Thomas Struth

Le opere fotografiche di Thomas Struth indagano il mondo contemporaneo, attraverso temi e contenuti che prevedono sempre una visione antropocentrica della realtà, anche quando l’uomo non è esplicitamente parte del soggetto trattato.
Sin dalle prime fotografie in bianco e nero, che rappresentano vedute di strade cittadine riprese in una prospettiva centrale, appare chiaro che quella umana è una presenza nascosta: evocata dalla tracce lasciate nel paesaggio architettonico, richiamata dal senso di appartenenza dell’osservatore alla scena raffigurata. Infatti, mentre l’impostazione di tipo seriale e concettuale ricorda molto le immagini di edifici industriali di Bernd e Hilla Becher – i cui corsi Struth aveva seguito alla Staatliche Kunstakademie di Düsseldorf nel 1973 – l’inquadratura stabilisce un nuovo e coincidente rapporto con il punto di vista dell’osservatore. Di fatto Struth modifica l’attitudine passiva di “chi guarda”, ponendo l’osservatore al centro della scena, attraverso l’illusione della sua presenza all’interno di essa.

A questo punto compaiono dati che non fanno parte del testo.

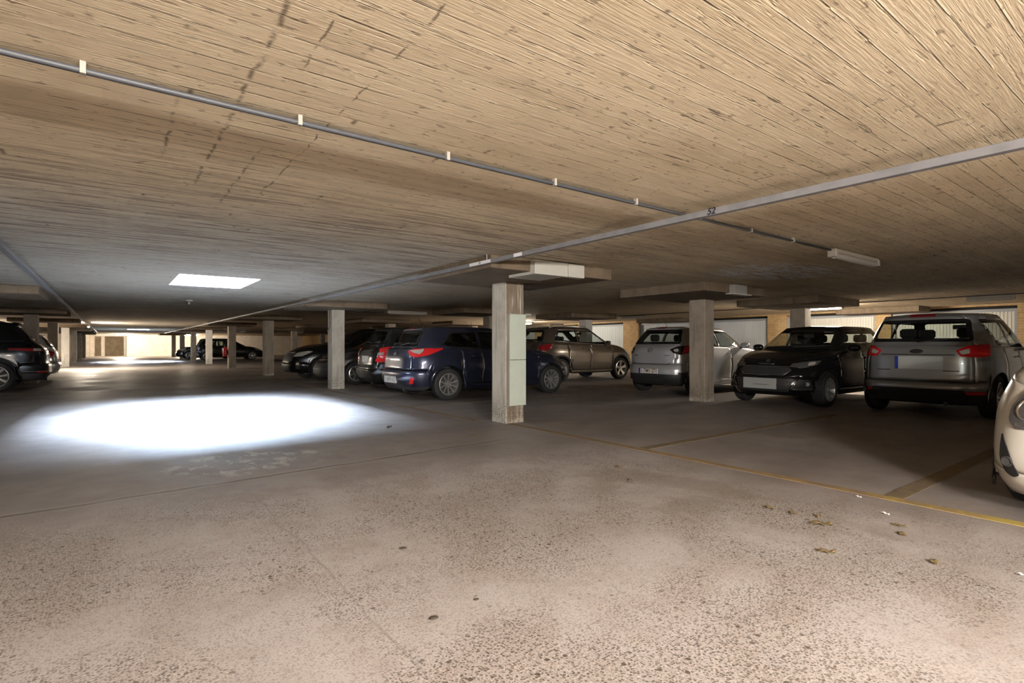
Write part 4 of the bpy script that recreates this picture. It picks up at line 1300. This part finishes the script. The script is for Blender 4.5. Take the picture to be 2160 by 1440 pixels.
c.both('reflector', CA, c.T(CA, [(.03, -.60, .405), (.20, -.84, .41), (.20, -.84, .365), (.05, -.64, .365)]), M['red'], off=.008, rnd=.01, step=.03)
c.decal('high_brake_lamp', PI, [(-.17, 1.515), (.17, 1.515), (.16, 1.545), (-.16, 1.545)], M['redd'], off=.012, rnd=.01)
c.plate(PI, .03, .815, .60, .20, 'plateb', band=True)
c.ring(PI, 0.0, .985, .082, .034, .006, 'chrome', fill='ink')
c.bar('gate_trim_line', PI, [(-.46, .935), (.46, .935)], .006, 'plast')
c.bar('gate_crease', PI, [(-.5, 1.05), (0, 1.062), (.5, 1.05)], .010, c.paint, .004)
for t in (-.42, .42): c.bar('badge', PI, [(t-.09, .70), (t+.09, .70)], .006, 'plast')
c.decal('diffuser', PI, [(-.58, .43), (.58, .43), (.66, .26), (-.66, .26)], M['plast'], off=.006, rnd=.04, skirt=.01)
c.wiper(PI, 0.0, 1.12, .36, 1.16)
c.handles(.90)

# ---- black hatchback facing the camera
c = Car((9.25, 4.97), -1, 'black', 'black small hatchback with its nose towards the camera, blank grey plate', 'parked cars',
        L=3.97, W=1.74, H=1.465, R=.30, ax_r=.68, ax_f=3.20, xc=3.0, xrf=2.12, xrr=.42, xbr=.16, zc=.98, zbr=1.0, wb=.80, wr=.58,
        sh=[(0, .98), (1.2, .95), (2.6, .93), (3.1, .90), (3.6, .82), (3.97, .70)],
        spokes=9, spoke_w=.03, dark_r=.35, mir_paint=True, rim_m='alloyd')
c.grille('front_grille', 0.0, [(-.40, .70), (.40, .70), (.46, .64), (.36, .555), (-.36, .555), (-.46, .64)], 5, 'chrome')
c.bar('chrome_strip', 0.0, [(-.14, .735), (.14, .735)], .011, 'chrome', .010)
c.ring(0.0, 0.0, .79, .030, .034, .006, 'chrome', arms=[[(-.02, -.02), (0, .03), (.015, 0), (.02, -.025)]])
c.grille('lower_grille', 0.0, [(-.52, .50), (.52, .50), (.44, .27), (-.44, .27)], 4)
c.plate(0.0, -.03, .405, .60, .19, 'plateg', band=False)
hl = c.T(FA, [(3.86, .46, .70), (3.84, .52, .755), (3.62, .74, .80), (3.45, .82, .805), (3.58, .80, .735), (3.78, .66, .68)])
A, B = c.both('headlight', FA, hl, M['lensd'], off=.008, rnd=.015)
for sg in (1, -1):
    c.decal('lamp_reflector', sg*FA, [(sg*t, z) for t, z in c.T(FA, [(3.66, .70, .775), (3.56, .775, .785), (3.62, .775, .735), (3.72, .70, .72)])], M['lens'], off=.013, rnd=.02, parent=A if sg > 0 else B, step=.02)
    fo = [(sg*t, z) for t, z in c.T(FA, [(3.90, .48, .33), (3.80, .58, .49), (3.68, .72, .47), (3.66, .76, .33)])]
    F = c.decal('fog_surround', sg*FA, fo, M['plast'], off=.006, rnd=.03)
    c.bar('fog_chrome', sg*FA, [(sg*t, z) for t, z in c.T(FA, [(3.64, .77, .32), (3.91, .47, .32), (3.80, .58, .50)])], .009, 'chrome', .012)
    t0, z0 = c.T(FA, [(3.72, .67, .41)])[0]; c.ring(sg*FA, sg*t0, z0, .035, .035, .008, 'chrome', 'fog_lamp', fill='lens')
c.wiper(0.0, -.5, 1.03, .1, 1.05); c.wiper(0.0, .05, 1.02, .6, 1.06)
c.handles(.84)

# ---- light silver hatchback with black bumper, seen from behind
c = Car((9.45, 7.6), 1, 'silver', 'light silver hatchback with a black lower bumper, parked behind the brown column', 'parked cars',
        L=4.06, W=1.70, H=1.495, R=.30, ax_r=.67, ax_f=3.24, xc=2.95, xrf=2.05, xrr=.44, xbr=.16, zc=1.0, zbr=1.08, wb=.78, wr=.565,
        sh=[(0, 1.05), (1.2, 1.01), (2.5, .95), (3.0, .92), (3.6, .82), (4.06, .68)],
        tail=[(0, .16), (.16, .03), (.28, .0), (.40, .0), (.55, .05), (.9, .06), (1, .12)],
        rwin=[(-.62, 1.10), (.62, 1.10), (.50, 1.42), (-.50, 1.42)],
        side_win=[[(.66, 1.16), (.78, 1.08), (1.42, 1.04), (1.42, 1.385), (.82, 1.37)], [(1.47, 1.035), (2.55, 1.0), (2.0, 1.38), (1.47, 1.39)]],
        gate=(.62, .60), bz_r=.68, dark_r=.475, spokes=7, spoke_w=.035, mir_z=1.04)
A, B = c.both('tail_lamp', CA, c.T(CA, [(.05, -.50, .98), (.12, -.66, 1.05), (.30, -.82, 1.07), (.30, -.83, .92), (.12, -.72, .87), (.06, -.60, .90)]), M['frit'], off=.010, rnd=.02)
for sg in (1, -1):
    c.decal('lamp_lens', sg*CA, [(sg*t, z) for t, z in c.T(CA, [(.20, -.76, 1.05), (.29, -.82, 1.055), (.29, -.83, .93), (.14, -.74, .885)])], M['red'], off=.016, rnd=.01, parent=A if sg > 0 else B, step=.02)
    c.decal('lamp_lens', sg*CA, [(sg*t, z) for t, z in c.T(CA, [(.07, -.58, .98), (.12, -.66, 1.0), (.12, -.67, .94), (.07, -.60, .94)])], M['lens'], off=.016, rnd=.02, parent=A if sg > 0 else B, step=.02)
c.ring(PI, -.02, .965, .055, .045, .007, 'chrome', arms=[[(-.05, .012), (-.02, -.005), (0, -.018), (.02, -.005), (.05, .012)]])
c.plate(PI, -.03, .515, .50, .115, 'platew', '1-TMY-271', 'text')
c.bar('gate_crease', PI, [(-.5, .70), (-.42, .665), (.42, .665), (.5, .70)], .006, 'plast', .003)
for t in (-.42, .42): c.bar('badge', PI, [(t-.06, .855), (t+.06, .855)], .006, 'plast')
c.decal('rear_spoiler', PI, [(-.50, 1.432), (.50, 1.432), (.46, 1.468), (-.46, 1.468)], c.paint, off=.02, rnd=.01, skirt=.03)
c.decal('high_brake_lamp', PI, [(-.09, 1.437), (.09, 1.437), (.09, 1.462), (-.09, 1.462)], M['redd'], off=.026, rnd=.004, step=.02)
c.wiper(PI, .02, 1.09, -.34, 1.13); c.antenna(.62, .20, -.12); c.handles(.88)

# ---- deep blue hatchback, rear and right flank
c = Car((4.45, 9.95), 1, 'navy', 'dark blue hatchback behind the nearest column, white plate and bright red tail lamps', 'parked cars',
        L=4.30, W=1.78, H=1.47, R=.315, ax_r=.83, ax_f=3.48, xc=3.12, xrf=2.15, xrr=.46, xbr=.20, zc=.98, zbr=1.02, wb=.80, wr=.585,
        sh=[(0, 1.0), (1.2, .97), (2.6, .93), (3.2, .89), (3.8, .80), (4.30, .66)],
        rwin=[(-.58, 1.08), (.58, 1.08), (.47, 1.37), (-.47, 1.37)],
        side_win=[[(.72, 1.09), (.86, 1.03), (1.55, 1.0), (1.55, 1.355), (.95, 1.33)], [(1.60, 1.0), (2.74, .97), (2.15, 1.35), (1.60, 1.36)]],
        gate=(.60, .60), bz_r=.58, dark_r=.26, spokes=10, spoke_w=.032, rim_m='alloyd', bp=1.6, dark=True)
A, B = c.both('tail_lamp', CA, c.T(CA, [(.07, -.52, .965), (.12, -.66, 1.0), (.60, -.88, 1.02), (.62, -.88, .995), (.30, -.86, .88), (.14, -.72, .84), (.10, -.60, .87)]), M['red'], off=.012, rnd=.015)
for sg in (1, -1):
    c.decal('lamp_lens', sg*CA, [(sg*t, z) for t, z in c.T(CA, [(.08, -.57, .975), (.24, -.80, .995), (.22, -.80, .95), (.18, -.77, .90), (.12, -.66, .93)])], M['lens'], off=.018, rnd=.01, parent=A if sg > 0 else B, step=.02)
    R_ = c.decal('bumper_recess', sg*CA, [(sg*t, z) for t, z in c.T(CA, [(.01, -.52, .34), (.06, -.66, .46), (.20, -.82, .50), (.20, -.83, .33)])], c.paint, off=.004, rnd=.02)
    c.decal('reflector', sg*CA, [(sg*t, z) for t, z in c.T(CA, [(.05, -.64, .34), (.07, -.68, .46), (.11, -.74, .46), (.09, -.71, .34)])], M['red'], off=.012, rnd=.01, step=.02)
c.ring(PI, 0, .90, .055, .04, .008, 'chrome', arms=[[(-.025, -.025), (-.01, .025)], [(.01, -.025), (.025, .025)], [(-.015, 0), (.015, 0)]])
c.plate(PI, -.04, .40, .52, .13, 'platew', '1-MPP-432', 'textg', band=False)
c.bar('gate_seam', PI, [(-.56, .66), (-.5, .62), (.5, .62), (.56, .66)], .005, 'plast', .003)
c.decal('high_brake_lamp', PI, [(-.13, 1.40), (.13, 1.40), (.12, 1.42), (-.12, 1.42)], M['redd'], off=.010, rnd=.005)
c.wiper(PI, 0, 1.07, .34, 1.11); c.antenna(.70, .20, -.12); c.handles(.86)
c.both('headlight', FA, c.T(FA, [(4.12, .46, .66), (4.0, .62, .76), (3.72, .82, .82), (3.66, .85, .78), (3.95, .72, .64)]), M['lensd'], off=.01, rnd=.02)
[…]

Nella serie di fotografie che hanno come oggetto di indagine importanti e conosciuti musei europei e americani – e di cui le due opere in collezione fanno parte – il ruolo partecipe dell’osservatore assume ancora maggiore evidenza, caricandosi di ulteriori significati. Le fotografie ritraggono gruppi di visitatori immortalati nell’atto di contemplare importanti capolavori dell’arte del passato. Le immagini, stabilendo in questo modo un rapporto diretto e immediato tra i diversi ambiti di osservazione (fuori e dentro il quadro), inducono il visitatore, tramite la sua immedesimazione con i protagonisti della fotografia, a “osservarsi mentre osserva” in una sorta di percorso introspettivo all’interno del proprio Io. Ad un altro, ma contestuale livello interpretativo, anche l’artista guarda se stesso, grazie al confronto con l’autore dei capolavori da lui a sua volta ritratti e grazie alla relazione e all’equiparazione tra due differenti mezzi espressivi: la fotografia appunto e la più aulica pittura.
Diversamente dalle Museum Photographs (Fotografie dei musei) – nelle quali la camera, posta alle spalle dei visitatori, inquadra anche i capolavori fondendosi con lo sguardo dello spettatore – le fotografie in collezione, che rappresentano la Galleria dell’Accademia a Firenze, appartengono alla serie Audience (Spettatori), in cui gli spettatori sono presentati frontalmente. Inconsapevolamente catturati nel compiere le proprie azioni, essi formano una moltitudine eterogenea e variopinta che rispecchia perfettamente la nostra società. Il decoro a cerchi rossi presente sul pavimento della sala espositiva, conferisce un senso di circolarità a tutta l’immagine, favorendo così l’illusione della piena identificazione tra gli spettatori ritratti e l’osservatore, trascinato da questo ingannevole abbraccio all’interno della rappresentazione. Un inesauribile gioco di riflessi e rimandi che costruisce, tramite il tempo antico delle opere d’arte rappresentate e il tempo appena trascorso dei visitatori immortalati, una storia del tempo presente che si compie nel momento esatto in cui noi – da osservatori privilegiati – diveniamo parte integrante della narrazione.